> **Exercise description**: Carry none of the pictures over; write out the complete data exactly.
### Data block
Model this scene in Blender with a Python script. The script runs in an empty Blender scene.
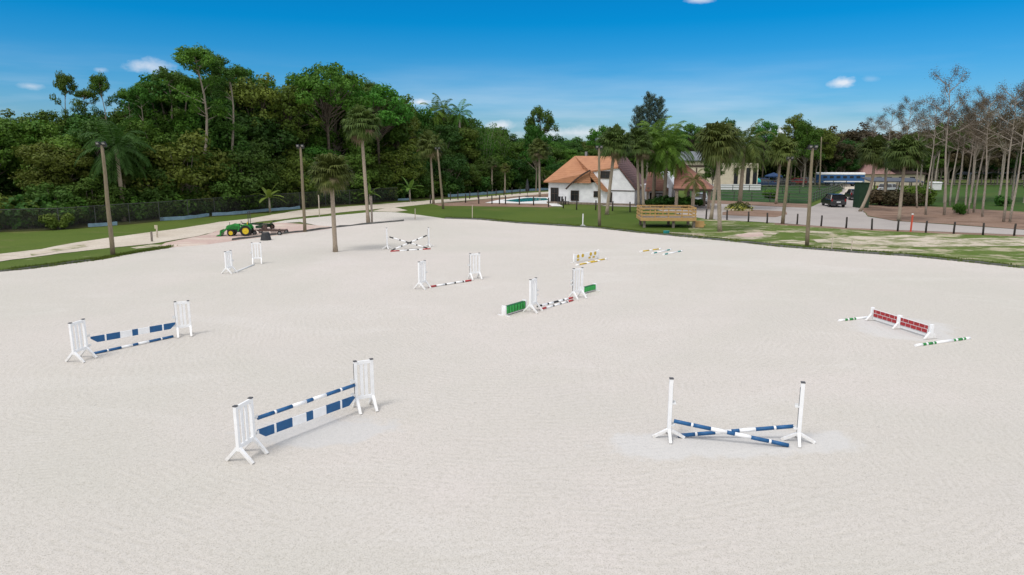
import bpy, math, random
import numpy as np
from mathutils import Vector, Matrix, noise as mnoise
random.seed(7)
R = math.radians
scene = bpy.context.scene
col = scene.collection

# ------------------------------------------------------------------ camera
H, F, YH = 7.2, 690.0, 152.0
P = math.atan((287.5 - YH) / F)
SP, CP = math.sin(P), math.cos(P)
cam = bpy.data.cameras.new('camera'); co = bpy.data.objects.new('camera', cam); col.objects.link(co)
co.location = (0, 0, H); co.rotation_euler = (math.pi/2 - P, 0, 0)
cam.sensor_width = 36; cam.lens = F / 1024 * 36; cam.clip_end = 6000; cam.clip_start = 0.1
scene.camera = co

def ray(x, y):
    return Vector((x - 512, F*CP + (287.5-y)*SP, -F*SP + (287.5-y)*CP))
def G(x, y, z=0.0):
    d = ray(x, y); t = (z - H)/d.z
    return Vector((d.x*t, d.y*t, z))
def VT(b, ty):
    k = (287.5 - ty)/F
    return H + b[1]*(k*CP - SP)/(CP + k*SP)
def onplane(x, y, o, n):
    d = ray(x, y); c = Vector((0, 0, H)); t = (Vector(o) - c).dot(n)/d.dot(n)
    return c + d*t

# ------------------------------------------------------------------ materials
M = {}
def nd(nt, typ, **kw):
    n = nt.nodes.new(typ)
    for k, v in kw.items():
        if k.startswith('i_'): n.inputs[int(k[2:]) if k[2:].isdigit() else k[2:].replace('_', ' ')].default_value = v
        else: setattr(n, k, v)
    return n
def newmat(name):
    m = bpy.data.materials.new(name); m.use_nodes = True; nt = m.node_tree
    b = nt.nodes['Principled BSDF']; M[name] = m
    return m, nt, b
def ramp(nt, fac, stops):
    r = nd(nt, 'ShaderNodeValToRGB'); e = r.color_ramp.elements
    while len(e) < len(stops): e.new(0.5)
    for q, (p, c) in zip(e, stops):
        q.position = p; q.color = (c, c, c, 1) if isinstance(c, (int, float)) else (*c, 1)
    nt.links.new(fac, r.inputs[0]); return r.outputs[0]
def mixc(nt, fac, a, b, mode='MIX'):
    n = nd(nt, 'ShaderNodeMix', data_type='RGBA', blend_type=mode)
    for i, s in ((0, fac), (6, a), (7, b)):
        if hasattr(s, 'links'): nt.links.new(s, n.inputs[i])
        else: n.inputs[i].default_value = s if i == 0 else (*s, 1)
    return n.outputs[2]
def math_(nt, op, a, b=None, c=None, clamp=False):
    n = nd(nt, 'ShaderNodeMath', operation=op, use_clamp=clamp)
    for i, s in enumerate((a, b, c)):
        if s is None: continue
        if hasattr(s, 'links'): nt.links.new(s, n.inputs[i])
        else: n.inputs[i].default_value = s
    return n.outputs[0]
def coords(nt, scale=(1, 1, 1), rot=0, obj=True):
    t = nd(nt, 'ShaderNodeTexCoord'); mp = nd(nt, 'ShaderNodeMapping')
    mp.inputs['Scale'].default_value = scale; mp.inputs['Rotation'].default_value = (0, 0, rot)
    nt.links.new(t.outputs['Object'], mp.inputs[0]); return mp.outputs[0]
def noi(nt, vec, scale, detail=4, rough=.6, dist=0):
    n = nd(nt, 'ShaderNodeTexNoise'); n.inputs['Scale'].default_value = scale
    n.inputs['Detail'].default_value = detail; n.inputs['Roughness'].default_value = rough
    n.inputs['Distortion'].default_value = dist
    nt.links.new(vec, n.inputs['Vector']); return n.outputs[0]
def bump(nt, b, h, strength=.3, dist=.05):
    n = nd(nt, 'ShaderNodeBump'); n.inputs['Strength'].default_value = strength; n.inputs['Distance'].default_value = dist
    nt.links.new(h, n.inputs['Height']); nt.links.new(n.outputs[0], b.inputs['Normal'])

def simple(name, c, rough=.6, var=.15, scale=3, bmp=0.0, metal=0, stretch=(1, 1, 1), c2=None, spec=.4):
    m, nt, b = newmat(name)
    v = coords(nt, stretch); n = noi(nt, v, scale, 5, .65)
    c2 = c2 or tuple(x*(1-var*2) for x in c)
    f = ramp(nt, n, [(.3, 0), (.7, 1)])
    out = mixc(nt, f, c2, tuple(min(1, x*(1+var*.4)) for x in c))
    nt.links.new(out, b.inputs['Base Color'])
    b.inputs['Roughness'].default_value = rough; b.inputs['Metallic'].default_value = metal
    b.inputs['Specular IOR Level'].default_value = spec
    if bmp: bump(nt, b, n, bmp, .03)
    return m

simple('white_paint', (.86, .87, .88), .45, .05, 4, spec=.3)
simple('white_rail', (.88, .89, .90), .45, .06, 5, spec=.3)
simple('white_dull', (.72, .73, .73), .6, .08, 6)
simple('blue_paint', (.012, .10, .26), .45, .12, 5)
simple('black_paint', (.03, .032, .036), .5, .2, 5)
simple('red_paint', (.42, .035, .04), .5, .15, 5)
simple('brick_red', (.40, .03, .035), .6, .2, 9)
simple('green_paint', (.02, .26, .05), .5, .2, 6)
simple('green_dark', (.015, .13, .03), .5, .2, 6)
simple('green_stripe', (.03, .42, .08), .5, .2, 6)
simple('yellow_paint', (.62, .42, .03), .5, .12, 6)
simple('teal_paint', (.02, .26, .25), .5, .15, 6)
simple('fence_metal', (.07, .075, .07), .6, .2, 8)
simple('grey_metal', (.28, .29, .30), .5, .2, 8, metal=.4)
simple('dark_metal', (.035, .035, .04), .5, .3, 6)
simple('cap_grey', (.09, .09, .095), .6, .1, 6)
simple('lamp_metal', (.05, .05, .05), .5, .2, 6)
simple('lamp_glass', (.40, .40, .40), .25, .02, 6)
simple('pole_wood', (.23, .19, .13), .9, .3, 6, .4, stretch=(6, 6, .5), c2=(.12, .10, .06))
simple('post_dark', (.05, .045, .04), .9, .3, 6, .3)
simple('deck_wood', (.50, .33, .14), .85, .25, 5, .3, stretch=(.6, 4, 4), c2=(.34, .20, .08))
simple('grey_wood', (.24, .205, .175), .9, .25, 5, .3)
simple('stake_wood', (.52, .46, .36), .9, .2, 5)
simple('plaster', (.84, .85, .87), .85, .05, 1.2, .1, c2=(.66, .67, .70))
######
> **Answer for the task**:
Model this scene in Blender with a Python script. The script runs in an empty Blender scene.
import bpy, math, random
import numpy as np
from mathutils import Vector, Matrix, noise as mnoise
random.seed(7)
R = math.radians
scene = bpy.context.scene
col = scene.collection

# ------------------------------------------------------------------ camera
H, F, YH = 7.2, 690.0, 152.0
P = math.atan((287.5 - YH) / F)
SP, CP = math.sin(P), math.cos(P)
cam = bpy.data.cameras.new('camera'); co = bpy.data.objects.new('camera', cam); col.objects.link(co)
co.location = (0, 0, H); co.rotation_euler = (math.pi/2 - P, 0, 0)
cam.sensor_width = 36; cam.lens = F / 1024 * 36; cam.clip_end = 6000; cam.clip_start = 0.1
scene.camera = co

def ray(x, y):
    return Vector((x - 512, F*CP + (287.5-y)*SP, -F*SP + (287.5-y)*CP))
def G(x, y, z=0.0):
    d = ray(x, y); t = (z - H)/d.z
    return Vector((d.x*t, d.y*t, z))
def VT(b, ty):
    k = (287.5 - ty)/F
    return H + b[1]*(k*CP - SP)/(CP + k*SP)
def onplane(x, y, o, n):
    d = ray(x, y); c = Vector((0, 0, H)); t = (Vector(o) - c).dot(n)/d.dot(n)
    return c + d*t

# ------------------------------------------------------------------ materials
M = {}
def nd(nt, typ, **kw):
    n = nt.nodes.new(typ)
    for k, v in kw.items():
        if k.startswith('i_'): n.inputs[int(k[2:]) if k[2:].isdigit() else k[2:].replace('_', ' ')].default_value = v
        else: setattr(n, k, v)
    return n
def newmat(name):
    m = bpy.data.materials.new(name); m.use_nodes = True; nt = m.node_tree
    b = nt.nodes['Principled BSDF']; M[name] = m
    return m, nt, b
def ramp(nt, fac, stops):
    r = nd(nt, 'ShaderNodeValToRGB'); e = r.color_ramp.elements
    while len(e) < len(stops): e.new(0.5)
    for q, (p, c) in zip(e, stops):
        q.position = p; q.color = (c, c, c, 1) if isinstance(c, (int, float)) else (*c, 1)
    nt.links.new(fac, r.inputs[0]); return r.outputs[0]
def mixc(nt, fac, a, b, mode='MIX'):
    n = nd(nt, 'ShaderNodeMix', data_type='RGBA', blend_type=mode)
    for i, s in ((0, fac), (6, a), (7, b)):
        if hasattr(s, 'links'): nt.links.new(s, n.inputs[i])
        else: n.inputs[i].default_value = s if i == 0 else (*s, 1)
    return n.outputs[2]
def math_(nt, op, a, b=None, c=None, clamp=False):
    n = nd(nt, 'ShaderNodeMath', operation=op, use_clamp=clamp)
    for i, s in enumerate((a, b, c)):
        if s is None: continue
        if hasattr(s, 'links'): nt.links.new(s, n.inputs[i])
        else: n.inputs[i].default_value = s
    return n.outputs[0]
def coords(nt, scale=(1, 1, 1), rot=0, obj=True):
    t = nd(nt, 'ShaderNodeTexCoord'); mp = nd(nt, 'ShaderNodeMapping')
    mp.inputs['Scale'].default_value = scale; mp.inputs['Rotation'].default_value = (0, 0, rot)
    nt.links.new(t.outputs['Object'], mp.inputs[0]); return mp.outputs[0]
def noi(nt, vec, scale, detail=4, rough=.6, dist=0):
    n = nd(nt, 'ShaderNodeTexNoise'); n.inputs['Scale'].default_value = scale
    n.inputs['Detail'].default_value = detail; n.inputs['Roughness'].default_value = rough
    n.inputs['Distortion'].default_value = dist
    nt.links.new(vec, n.inputs['Vector']); return n.outputs[0]
def bump(nt, b, h, strength=.3, dist=.05):
    n = nd(nt, 'ShaderNodeBump'); n.inputs['Strength'].default_value = strength; n.inputs['Distance'].default_value = dist
    nt.links.new(h, n.inputs['Height']); nt.links.new(n.outputs[0], b.inputs['Normal'])

def simple(name, c, rough=.6, var=.15, scale=3, bmp=0.0, metal=0, stretch=(1, 1, 1), c2=None, spec=.4):
    m, nt, b = newmat(name)
    v = coords(nt, stretch); n = noi(nt, v, scale, 5, .65)
    c2 = c2 or tuple(x*(1-var*2) for x in c)
    f = ramp(nt, n, [(.3, 0), (.7, 1)])
    out = mixc(nt, f, c2, tuple(min(1, x*(1+var*.4)) for x in c))
    nt.links.new(out, b.inputs['Base Color'])
    b.inputs['Roughness'].default_value = rough; b.inputs['Metallic'].default_value = metal
    b.inputs['Specular IOR Level'].default_value = spec
    if bmp: bump(nt, b, n, bmp, .03)
    return m

simple('white_paint', (.86, .87, .88), .45, .05, 4, spec=.3)
simple('white_rail', (.88, .89, .90), .45, .06, 5, spec=.3)
simple('white_dull', (.72, .73, .73), .6, .08, 6)
simple('blue_paint', (.012, .10, .26), .45, .12, 5)
simple('black_paint', (.03, .032, .036), .5, .2, 5)
simple('red_paint', (.42, .035, .04), .5, .15, 5)
simple('brick_red', (.40, .03, .035), .6, .2, 9)
simple('green_paint', (.02, .26, .05), .5, .2, 6)
simple('green_dark', (.015, .13, .03), .5, .2, 6)
simple('green_stripe', (.03, .42, .08), .5, .2, 6)
simple('yellow_paint', (.62, .42, .03), .5, .12, 6)
simple('teal_paint', (.02, .26, .25), .5, .15, 6)
simple('fence_metal', (.07, .075, .07), .6, .2, 8)
simple('grey_metal', (.28, .29, .30), .5, .2, 8, metal=.4)
simple('dark_metal', (.035, .035, .04), .5, .3, 6)
simple('cap_grey', (.09, .09, .095), .6, .1, 6)
simple('lamp_metal', (.05, .05, .05), .5, .2, 6)
simple('lamp_glass', (.40, .40, .40), .25, .02, 6)
simple('pole_wood', (.23, .19, .13), .9, .3, 6, .4, stretch=(6, 6, .5), c2=(.12, .10, .06))
simple('post_dark', (.05, .045, .04), .9, .3, 6, .3)
simple('deck_wood', (.50, .33, .14), .85, .25, 5, .3, stretch=(.6, 4, 4), c2=(.34, .20, .08))
simple('grey_wood', (.24, .205, .175), .9, .25, 5, .3)
simple('stake_wood', (.52, .46, .36), .9, .2, 5)
simple('plaster', (.84, .85, .87), .85, .05, 1.2, .1, c2=(.66, .67, .70))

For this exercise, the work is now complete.